Objective
Give again, word for word, each line from the top of the listing through the line that holds "SC.cycles.transparent_max_bounces = 12;".

*** Source material

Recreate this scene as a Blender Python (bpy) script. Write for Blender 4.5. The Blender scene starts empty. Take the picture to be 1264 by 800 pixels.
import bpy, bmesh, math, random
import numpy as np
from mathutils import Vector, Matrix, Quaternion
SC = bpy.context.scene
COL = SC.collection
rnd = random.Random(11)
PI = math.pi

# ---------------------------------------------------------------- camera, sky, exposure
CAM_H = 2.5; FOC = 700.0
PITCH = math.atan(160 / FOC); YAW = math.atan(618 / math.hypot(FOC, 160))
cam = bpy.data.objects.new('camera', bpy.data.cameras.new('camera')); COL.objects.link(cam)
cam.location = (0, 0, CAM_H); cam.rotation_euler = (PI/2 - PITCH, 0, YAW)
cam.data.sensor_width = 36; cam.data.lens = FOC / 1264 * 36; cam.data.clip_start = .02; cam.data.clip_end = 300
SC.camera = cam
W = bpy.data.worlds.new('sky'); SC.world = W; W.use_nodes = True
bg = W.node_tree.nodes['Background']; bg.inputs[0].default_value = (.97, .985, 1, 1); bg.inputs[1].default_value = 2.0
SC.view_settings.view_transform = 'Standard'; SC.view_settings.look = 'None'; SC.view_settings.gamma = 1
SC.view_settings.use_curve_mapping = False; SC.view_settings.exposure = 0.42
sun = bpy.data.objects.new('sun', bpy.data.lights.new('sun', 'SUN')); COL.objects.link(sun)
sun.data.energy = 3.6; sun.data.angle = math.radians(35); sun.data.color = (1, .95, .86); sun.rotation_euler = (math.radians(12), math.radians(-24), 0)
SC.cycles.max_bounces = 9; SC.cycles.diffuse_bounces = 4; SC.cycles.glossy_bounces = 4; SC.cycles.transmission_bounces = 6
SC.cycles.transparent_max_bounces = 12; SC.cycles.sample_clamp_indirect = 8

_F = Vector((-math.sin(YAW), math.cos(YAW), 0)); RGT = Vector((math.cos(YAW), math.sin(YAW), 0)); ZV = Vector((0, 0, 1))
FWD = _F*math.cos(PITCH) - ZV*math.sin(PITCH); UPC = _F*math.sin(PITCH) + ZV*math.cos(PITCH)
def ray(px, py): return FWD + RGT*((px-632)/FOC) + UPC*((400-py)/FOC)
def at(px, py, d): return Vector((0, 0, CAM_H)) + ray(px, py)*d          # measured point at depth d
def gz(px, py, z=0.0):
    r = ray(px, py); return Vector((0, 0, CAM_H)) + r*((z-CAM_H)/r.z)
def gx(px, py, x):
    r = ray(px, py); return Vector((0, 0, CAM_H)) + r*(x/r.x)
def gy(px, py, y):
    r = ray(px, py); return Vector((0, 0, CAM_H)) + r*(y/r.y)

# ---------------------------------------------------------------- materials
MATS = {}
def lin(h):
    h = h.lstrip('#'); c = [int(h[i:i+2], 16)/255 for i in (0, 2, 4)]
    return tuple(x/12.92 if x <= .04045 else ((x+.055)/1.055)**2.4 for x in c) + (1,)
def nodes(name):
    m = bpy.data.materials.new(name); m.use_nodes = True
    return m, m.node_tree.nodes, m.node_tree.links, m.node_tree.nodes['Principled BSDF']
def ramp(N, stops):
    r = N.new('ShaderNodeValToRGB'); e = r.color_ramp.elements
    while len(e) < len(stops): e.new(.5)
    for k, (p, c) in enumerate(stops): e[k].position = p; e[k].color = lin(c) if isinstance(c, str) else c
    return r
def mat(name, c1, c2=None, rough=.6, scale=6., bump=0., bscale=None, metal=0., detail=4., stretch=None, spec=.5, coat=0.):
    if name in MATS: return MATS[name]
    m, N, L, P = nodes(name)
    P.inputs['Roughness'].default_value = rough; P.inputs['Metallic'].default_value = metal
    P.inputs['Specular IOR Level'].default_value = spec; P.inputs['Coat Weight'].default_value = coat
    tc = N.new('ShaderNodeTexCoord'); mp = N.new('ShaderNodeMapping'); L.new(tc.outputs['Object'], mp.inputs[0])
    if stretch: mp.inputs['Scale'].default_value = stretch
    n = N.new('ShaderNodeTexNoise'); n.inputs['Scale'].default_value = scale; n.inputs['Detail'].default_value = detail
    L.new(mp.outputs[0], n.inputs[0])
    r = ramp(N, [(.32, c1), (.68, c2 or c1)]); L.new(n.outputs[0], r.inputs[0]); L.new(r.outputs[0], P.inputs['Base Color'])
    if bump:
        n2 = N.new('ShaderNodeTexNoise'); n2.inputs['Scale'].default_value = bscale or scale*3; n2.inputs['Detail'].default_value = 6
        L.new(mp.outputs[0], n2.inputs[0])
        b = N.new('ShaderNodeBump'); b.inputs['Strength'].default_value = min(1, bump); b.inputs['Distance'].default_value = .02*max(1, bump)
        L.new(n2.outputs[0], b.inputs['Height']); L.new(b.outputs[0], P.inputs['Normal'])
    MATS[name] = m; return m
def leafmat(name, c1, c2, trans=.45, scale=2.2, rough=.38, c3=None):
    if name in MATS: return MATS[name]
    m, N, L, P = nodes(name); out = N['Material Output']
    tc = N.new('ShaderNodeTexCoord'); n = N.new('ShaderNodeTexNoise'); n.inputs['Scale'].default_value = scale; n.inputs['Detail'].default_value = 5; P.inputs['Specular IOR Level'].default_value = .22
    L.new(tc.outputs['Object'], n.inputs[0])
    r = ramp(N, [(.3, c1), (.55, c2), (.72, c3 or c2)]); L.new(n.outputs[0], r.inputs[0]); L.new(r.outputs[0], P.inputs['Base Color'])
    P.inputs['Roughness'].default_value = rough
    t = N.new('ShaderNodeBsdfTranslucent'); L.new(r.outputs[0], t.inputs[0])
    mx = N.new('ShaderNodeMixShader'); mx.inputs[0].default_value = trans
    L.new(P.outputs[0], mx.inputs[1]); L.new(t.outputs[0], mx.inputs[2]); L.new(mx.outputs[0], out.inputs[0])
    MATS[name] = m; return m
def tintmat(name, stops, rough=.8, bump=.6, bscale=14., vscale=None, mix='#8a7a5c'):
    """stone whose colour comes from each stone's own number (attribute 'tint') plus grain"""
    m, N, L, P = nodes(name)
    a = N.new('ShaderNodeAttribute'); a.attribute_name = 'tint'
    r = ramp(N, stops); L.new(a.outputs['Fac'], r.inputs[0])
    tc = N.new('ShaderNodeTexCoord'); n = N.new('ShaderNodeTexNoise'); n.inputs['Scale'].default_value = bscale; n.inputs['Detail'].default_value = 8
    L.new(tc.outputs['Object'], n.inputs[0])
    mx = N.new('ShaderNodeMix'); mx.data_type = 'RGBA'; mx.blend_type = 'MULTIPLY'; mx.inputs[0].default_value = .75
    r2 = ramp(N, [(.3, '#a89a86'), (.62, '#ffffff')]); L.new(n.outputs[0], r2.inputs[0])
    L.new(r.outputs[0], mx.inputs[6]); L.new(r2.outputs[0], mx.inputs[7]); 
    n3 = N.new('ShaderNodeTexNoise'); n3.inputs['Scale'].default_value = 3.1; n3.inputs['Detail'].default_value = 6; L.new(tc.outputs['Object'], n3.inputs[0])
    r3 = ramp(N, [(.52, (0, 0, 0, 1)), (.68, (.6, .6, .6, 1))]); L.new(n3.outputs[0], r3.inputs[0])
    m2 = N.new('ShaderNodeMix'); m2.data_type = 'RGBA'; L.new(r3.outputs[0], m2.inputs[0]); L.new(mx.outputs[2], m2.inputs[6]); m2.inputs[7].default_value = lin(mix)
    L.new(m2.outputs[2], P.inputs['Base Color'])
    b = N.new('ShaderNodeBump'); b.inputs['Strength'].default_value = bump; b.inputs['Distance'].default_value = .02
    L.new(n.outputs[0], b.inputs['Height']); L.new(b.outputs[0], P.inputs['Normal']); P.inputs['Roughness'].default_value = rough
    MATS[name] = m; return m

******

Complete answer
Recreate this scene as a Blender Python (bpy) script. Write for Blender 4.5. The Blender scene starts empty. Take the picture to be 1264 by 800 pixels.
import bpy, bmesh, math, random
import numpy as np
from mathutils import Vector, Matrix, Quaternion
SC = bpy.context.scene
COL = SC.collection
rnd = random.Random(11)
PI = math.pi

# ---------------------------------------------------------------- camera, sky, exposure
CAM_H = 2.5; FOC = 700.0
PITCH = math.atan(160 / FOC); YAW = math.atan(618 / math.hypot(FOC, 160))
cam = bpy.data.objects.new('camera', bpy.data.cameras.new('camera')); COL.objects.link(cam)
cam.location = (0, 0, CAM_H); cam.rotation_euler = (PI/2 - PITCH, 0, YAW)
cam.data.sensor_width = 36; cam.data.lens = FOC / 1264 * 36; cam.data.clip_start = .02; cam.data.clip_end = 300
SC.camera = cam
W = bpy.data.worlds.new('sky'); SC.world = W; W.use_nodes = True
bg = W.node_tree.nodes['Background']; bg.inputs[0].default_value = (.97, .985, 1, 1); bg.inputs[1].default_value = 2.0
SC.view_settings.view_transform = 'Standard'; SC.view_settings.look = 'None'; SC.view_settings.gamma = 1
SC.view_settings.use_curve_mapping = False; SC.view_settings.exposure = 0.42
sun = bpy.data.objects.new('sun', bpy.data.lights.new('sun', 'SUN')); COL.objects.link(sun)
sun.data.energy = 3.6; sun.data.angle = math.radians(35); sun.data.color = (1, .95, .86); sun.rotation_euler = (math.radians(12), math.radians(-24), 0)
SC.cycles.max_bounces = 9; SC.cycles.diffuse_bounces = 4; SC.cycles.glossy_bounces = 4; SC.cycles.transmission_bounces = 6
SC.cycles.transparent_max_bounces = 12; SC.cycles.sample_clamp_indirect = 8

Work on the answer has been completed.